→ EXERCISE TASK: Work out how many lines in the entries contain the string "objects", and give nothing but that number.

→ PROVIDED DATA:

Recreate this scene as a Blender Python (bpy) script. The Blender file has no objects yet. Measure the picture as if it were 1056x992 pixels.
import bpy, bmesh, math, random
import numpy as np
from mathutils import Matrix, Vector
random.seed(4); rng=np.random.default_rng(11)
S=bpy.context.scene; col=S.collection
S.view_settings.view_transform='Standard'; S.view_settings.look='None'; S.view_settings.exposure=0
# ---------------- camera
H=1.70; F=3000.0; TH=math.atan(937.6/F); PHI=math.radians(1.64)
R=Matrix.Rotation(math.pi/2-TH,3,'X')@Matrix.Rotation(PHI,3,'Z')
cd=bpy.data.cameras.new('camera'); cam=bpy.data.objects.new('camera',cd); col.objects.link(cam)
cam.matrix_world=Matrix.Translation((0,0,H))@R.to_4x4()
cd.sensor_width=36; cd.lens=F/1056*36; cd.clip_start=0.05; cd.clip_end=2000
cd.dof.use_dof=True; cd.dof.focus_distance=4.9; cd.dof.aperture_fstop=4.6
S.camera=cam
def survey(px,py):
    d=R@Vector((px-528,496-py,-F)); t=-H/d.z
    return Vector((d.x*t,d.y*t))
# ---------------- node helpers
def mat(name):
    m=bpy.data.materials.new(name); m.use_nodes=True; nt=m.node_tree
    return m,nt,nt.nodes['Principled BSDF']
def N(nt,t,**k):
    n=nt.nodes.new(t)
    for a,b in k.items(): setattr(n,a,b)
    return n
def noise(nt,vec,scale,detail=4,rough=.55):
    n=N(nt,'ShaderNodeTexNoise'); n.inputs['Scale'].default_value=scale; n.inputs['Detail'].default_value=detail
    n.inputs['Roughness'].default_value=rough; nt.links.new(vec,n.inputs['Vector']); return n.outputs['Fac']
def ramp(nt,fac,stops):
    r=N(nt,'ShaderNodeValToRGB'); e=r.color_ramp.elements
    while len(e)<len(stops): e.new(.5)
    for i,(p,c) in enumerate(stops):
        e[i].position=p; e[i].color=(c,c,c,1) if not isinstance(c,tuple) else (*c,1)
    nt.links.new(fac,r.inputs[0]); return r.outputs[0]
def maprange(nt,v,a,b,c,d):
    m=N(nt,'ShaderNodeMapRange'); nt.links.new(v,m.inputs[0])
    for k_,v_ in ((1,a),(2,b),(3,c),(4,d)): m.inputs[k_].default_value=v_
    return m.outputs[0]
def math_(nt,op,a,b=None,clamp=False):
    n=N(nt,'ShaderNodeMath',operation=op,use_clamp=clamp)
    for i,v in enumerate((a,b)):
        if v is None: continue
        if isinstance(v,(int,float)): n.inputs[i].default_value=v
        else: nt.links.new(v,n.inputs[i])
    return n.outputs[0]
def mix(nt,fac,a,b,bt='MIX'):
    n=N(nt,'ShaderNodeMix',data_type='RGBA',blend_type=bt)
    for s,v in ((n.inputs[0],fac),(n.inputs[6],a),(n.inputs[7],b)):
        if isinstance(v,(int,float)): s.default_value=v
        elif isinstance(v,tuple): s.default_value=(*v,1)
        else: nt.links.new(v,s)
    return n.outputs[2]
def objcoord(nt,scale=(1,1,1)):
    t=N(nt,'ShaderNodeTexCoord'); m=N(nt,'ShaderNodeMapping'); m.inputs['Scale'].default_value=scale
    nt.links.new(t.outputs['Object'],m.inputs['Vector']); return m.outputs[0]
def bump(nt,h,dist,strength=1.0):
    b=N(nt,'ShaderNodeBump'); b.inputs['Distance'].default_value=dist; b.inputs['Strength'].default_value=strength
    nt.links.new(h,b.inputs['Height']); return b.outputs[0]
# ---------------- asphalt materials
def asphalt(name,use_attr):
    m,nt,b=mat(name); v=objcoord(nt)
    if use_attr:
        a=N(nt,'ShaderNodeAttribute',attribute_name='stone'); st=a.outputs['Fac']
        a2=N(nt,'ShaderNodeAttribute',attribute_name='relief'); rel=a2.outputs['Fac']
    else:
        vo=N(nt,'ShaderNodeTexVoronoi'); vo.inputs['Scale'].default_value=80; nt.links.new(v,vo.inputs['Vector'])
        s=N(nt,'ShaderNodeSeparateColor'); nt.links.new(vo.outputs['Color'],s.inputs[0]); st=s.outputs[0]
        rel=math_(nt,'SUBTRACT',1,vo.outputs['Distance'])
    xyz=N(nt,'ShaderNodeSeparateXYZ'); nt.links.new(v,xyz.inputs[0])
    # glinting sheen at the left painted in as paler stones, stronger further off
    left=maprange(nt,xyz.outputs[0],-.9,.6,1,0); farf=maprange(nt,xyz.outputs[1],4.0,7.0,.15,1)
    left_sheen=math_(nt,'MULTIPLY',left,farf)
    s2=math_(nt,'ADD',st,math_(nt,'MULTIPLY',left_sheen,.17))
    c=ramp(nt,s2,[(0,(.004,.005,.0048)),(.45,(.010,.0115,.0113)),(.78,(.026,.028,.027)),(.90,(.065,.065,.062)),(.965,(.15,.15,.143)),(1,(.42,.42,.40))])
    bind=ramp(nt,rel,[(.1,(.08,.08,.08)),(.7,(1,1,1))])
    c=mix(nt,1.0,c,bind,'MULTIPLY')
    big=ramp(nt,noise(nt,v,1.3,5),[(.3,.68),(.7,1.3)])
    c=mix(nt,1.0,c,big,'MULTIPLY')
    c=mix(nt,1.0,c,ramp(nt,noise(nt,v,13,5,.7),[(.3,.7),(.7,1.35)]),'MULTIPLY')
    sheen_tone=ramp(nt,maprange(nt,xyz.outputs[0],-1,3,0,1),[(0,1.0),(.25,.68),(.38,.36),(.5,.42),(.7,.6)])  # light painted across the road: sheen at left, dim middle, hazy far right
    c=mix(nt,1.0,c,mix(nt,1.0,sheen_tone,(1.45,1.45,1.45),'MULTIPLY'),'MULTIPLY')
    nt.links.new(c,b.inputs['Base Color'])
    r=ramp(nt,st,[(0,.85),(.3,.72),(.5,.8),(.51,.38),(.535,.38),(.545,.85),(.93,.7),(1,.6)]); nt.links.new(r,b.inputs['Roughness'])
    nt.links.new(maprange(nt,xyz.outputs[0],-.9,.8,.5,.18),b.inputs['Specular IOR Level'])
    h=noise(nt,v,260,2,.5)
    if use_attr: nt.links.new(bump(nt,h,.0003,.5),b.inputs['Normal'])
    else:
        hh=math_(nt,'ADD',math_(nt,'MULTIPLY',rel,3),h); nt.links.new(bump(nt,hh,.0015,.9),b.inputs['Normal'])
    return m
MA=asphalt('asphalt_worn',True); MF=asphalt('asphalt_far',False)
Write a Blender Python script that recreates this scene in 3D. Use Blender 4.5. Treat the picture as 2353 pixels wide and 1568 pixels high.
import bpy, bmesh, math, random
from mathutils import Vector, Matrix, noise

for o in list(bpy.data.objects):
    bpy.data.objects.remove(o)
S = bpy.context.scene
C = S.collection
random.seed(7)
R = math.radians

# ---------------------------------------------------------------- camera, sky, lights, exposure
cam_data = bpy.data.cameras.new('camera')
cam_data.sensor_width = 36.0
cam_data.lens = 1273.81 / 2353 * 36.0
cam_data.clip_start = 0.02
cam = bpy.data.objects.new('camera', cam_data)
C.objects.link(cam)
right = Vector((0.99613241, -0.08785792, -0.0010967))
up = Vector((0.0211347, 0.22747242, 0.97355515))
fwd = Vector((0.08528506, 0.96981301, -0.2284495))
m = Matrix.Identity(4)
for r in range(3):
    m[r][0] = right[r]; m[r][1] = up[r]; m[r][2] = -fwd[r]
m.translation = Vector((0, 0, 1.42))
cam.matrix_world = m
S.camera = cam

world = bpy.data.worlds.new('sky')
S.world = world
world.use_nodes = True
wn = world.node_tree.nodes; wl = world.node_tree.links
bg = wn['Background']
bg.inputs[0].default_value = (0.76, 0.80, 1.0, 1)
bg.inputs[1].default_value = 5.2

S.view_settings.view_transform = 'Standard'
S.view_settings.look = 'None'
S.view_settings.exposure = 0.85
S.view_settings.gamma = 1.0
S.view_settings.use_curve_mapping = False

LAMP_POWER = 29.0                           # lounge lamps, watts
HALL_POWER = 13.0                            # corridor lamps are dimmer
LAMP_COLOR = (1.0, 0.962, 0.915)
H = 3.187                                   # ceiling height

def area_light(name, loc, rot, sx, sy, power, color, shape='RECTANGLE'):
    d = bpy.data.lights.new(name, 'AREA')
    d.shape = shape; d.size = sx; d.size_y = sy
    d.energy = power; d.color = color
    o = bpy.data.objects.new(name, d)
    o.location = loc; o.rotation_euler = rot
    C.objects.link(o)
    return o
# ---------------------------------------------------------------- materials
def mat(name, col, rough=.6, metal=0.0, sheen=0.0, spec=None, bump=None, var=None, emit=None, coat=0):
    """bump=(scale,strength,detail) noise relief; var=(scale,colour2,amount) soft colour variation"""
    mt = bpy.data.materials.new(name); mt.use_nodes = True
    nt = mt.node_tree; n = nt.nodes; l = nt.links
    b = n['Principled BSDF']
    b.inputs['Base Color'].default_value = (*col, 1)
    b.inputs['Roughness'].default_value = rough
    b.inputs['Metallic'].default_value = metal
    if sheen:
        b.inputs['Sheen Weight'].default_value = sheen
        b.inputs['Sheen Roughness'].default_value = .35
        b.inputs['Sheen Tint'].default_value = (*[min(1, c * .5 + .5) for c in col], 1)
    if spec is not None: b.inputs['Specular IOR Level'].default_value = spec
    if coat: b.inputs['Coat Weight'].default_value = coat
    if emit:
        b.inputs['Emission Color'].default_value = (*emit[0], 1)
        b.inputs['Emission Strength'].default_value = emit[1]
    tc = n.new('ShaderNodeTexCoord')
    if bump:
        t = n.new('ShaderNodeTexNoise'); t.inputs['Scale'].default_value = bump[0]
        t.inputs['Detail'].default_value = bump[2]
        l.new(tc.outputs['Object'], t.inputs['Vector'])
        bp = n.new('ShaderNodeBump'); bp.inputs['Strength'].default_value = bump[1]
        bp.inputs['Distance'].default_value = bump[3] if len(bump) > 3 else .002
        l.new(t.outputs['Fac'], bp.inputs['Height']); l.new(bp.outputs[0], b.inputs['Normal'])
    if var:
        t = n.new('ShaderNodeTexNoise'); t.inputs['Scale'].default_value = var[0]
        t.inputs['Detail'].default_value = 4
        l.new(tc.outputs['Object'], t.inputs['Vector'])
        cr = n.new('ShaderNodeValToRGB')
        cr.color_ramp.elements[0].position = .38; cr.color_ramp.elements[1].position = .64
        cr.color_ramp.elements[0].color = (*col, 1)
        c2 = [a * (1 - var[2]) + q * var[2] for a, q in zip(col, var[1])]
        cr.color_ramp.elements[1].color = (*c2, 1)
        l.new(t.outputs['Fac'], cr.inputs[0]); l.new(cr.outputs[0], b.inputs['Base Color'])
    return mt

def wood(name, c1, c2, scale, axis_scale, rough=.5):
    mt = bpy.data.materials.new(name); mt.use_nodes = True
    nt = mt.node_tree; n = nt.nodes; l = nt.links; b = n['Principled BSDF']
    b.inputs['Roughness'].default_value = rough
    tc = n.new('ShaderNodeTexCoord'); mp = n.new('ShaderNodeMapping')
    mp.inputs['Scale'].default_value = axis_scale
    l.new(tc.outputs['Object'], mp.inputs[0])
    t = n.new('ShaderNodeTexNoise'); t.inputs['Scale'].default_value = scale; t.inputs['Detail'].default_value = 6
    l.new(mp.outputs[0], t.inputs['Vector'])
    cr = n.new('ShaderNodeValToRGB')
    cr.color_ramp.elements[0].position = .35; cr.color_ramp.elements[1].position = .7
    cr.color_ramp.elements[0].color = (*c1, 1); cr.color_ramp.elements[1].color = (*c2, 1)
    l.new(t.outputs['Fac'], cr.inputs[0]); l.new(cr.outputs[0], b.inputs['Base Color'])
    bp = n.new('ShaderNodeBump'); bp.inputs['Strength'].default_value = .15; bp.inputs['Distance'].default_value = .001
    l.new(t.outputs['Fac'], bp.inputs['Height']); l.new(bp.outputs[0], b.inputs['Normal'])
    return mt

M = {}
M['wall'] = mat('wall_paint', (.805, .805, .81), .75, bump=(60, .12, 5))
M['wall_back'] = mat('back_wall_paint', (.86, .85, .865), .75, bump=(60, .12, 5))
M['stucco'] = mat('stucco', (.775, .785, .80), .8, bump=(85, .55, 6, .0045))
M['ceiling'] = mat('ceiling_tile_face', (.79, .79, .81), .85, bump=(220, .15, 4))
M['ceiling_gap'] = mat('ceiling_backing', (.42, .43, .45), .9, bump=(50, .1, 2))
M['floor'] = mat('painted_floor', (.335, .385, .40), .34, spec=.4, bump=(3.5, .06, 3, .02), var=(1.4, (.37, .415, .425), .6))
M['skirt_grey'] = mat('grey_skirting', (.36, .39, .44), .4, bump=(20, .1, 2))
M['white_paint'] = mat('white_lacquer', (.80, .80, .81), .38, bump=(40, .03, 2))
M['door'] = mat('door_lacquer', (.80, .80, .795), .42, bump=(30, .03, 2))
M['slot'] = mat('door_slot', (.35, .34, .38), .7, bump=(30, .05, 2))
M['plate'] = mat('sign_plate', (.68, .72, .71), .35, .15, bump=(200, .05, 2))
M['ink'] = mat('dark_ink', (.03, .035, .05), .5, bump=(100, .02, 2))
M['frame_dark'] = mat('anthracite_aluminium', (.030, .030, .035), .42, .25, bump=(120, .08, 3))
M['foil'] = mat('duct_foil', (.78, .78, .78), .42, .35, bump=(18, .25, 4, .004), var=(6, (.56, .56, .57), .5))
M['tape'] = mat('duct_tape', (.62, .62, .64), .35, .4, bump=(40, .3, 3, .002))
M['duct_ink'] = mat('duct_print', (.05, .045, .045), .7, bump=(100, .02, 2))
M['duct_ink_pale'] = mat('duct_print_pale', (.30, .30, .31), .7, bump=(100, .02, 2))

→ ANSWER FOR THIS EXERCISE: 8